Auch wenn dieses Fleckchen Wupper mitten in der Stadt eine grüne Oase ist, ein Problem lässt sich nicht übersehen, zumal wenn man mitten im Fluss unterwegs ist. Es geht um Müll. „Ich habe schon zahlreiche Handtaschen, Dosen und sogar alte Computer hier im Fluss gefunden“, sagt der Angler. „Besonders gefährlich sind Zigarettenkippen. Wenn die Fische sie fressen, können sie elendig daran verenden.“
Menden
Beim Menden (vom englischen „to mend“) wird die Angelschnur bogenförmig gegen die Strömung auf dem Wasser platziert. Die Bewegungen des Köders sollen jene der Nymphen nachahmen.

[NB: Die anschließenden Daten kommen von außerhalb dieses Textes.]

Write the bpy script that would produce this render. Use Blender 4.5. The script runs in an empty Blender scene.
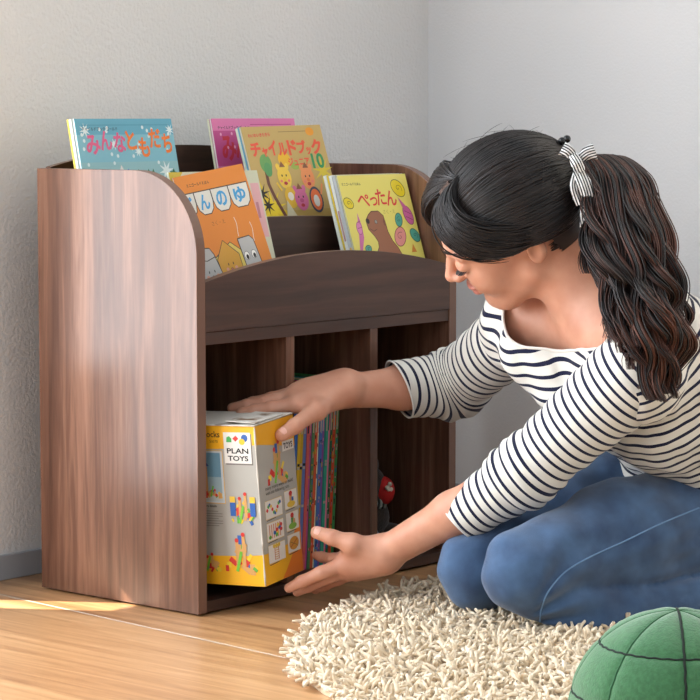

In den letzten Jahren gebe es immer mehr Anfragen bei den Wuppertaler Vereinen. Mittlerweile gibt es sogar einen Aufnahmestopp. Die Anzahl der Angler für die verschiedenen Abschnitte der Wupper sind begrenzt, um ein Überfischen zu vermeiden. Interessenten können sich aktuell nur noch auf eine Warteliste setzen lassen. Auch die beiden Söhne von Stefan Brands, 11 und 13 Jahre alt, sind bereits Mitglieder im Angelverein. So wirklich gepackt habe sie der Sport allerdings noch nicht, gibt Brands zu. Geduld, Erfahrung und ein geschultes Auge bekommt man nun mal nicht geschenkt.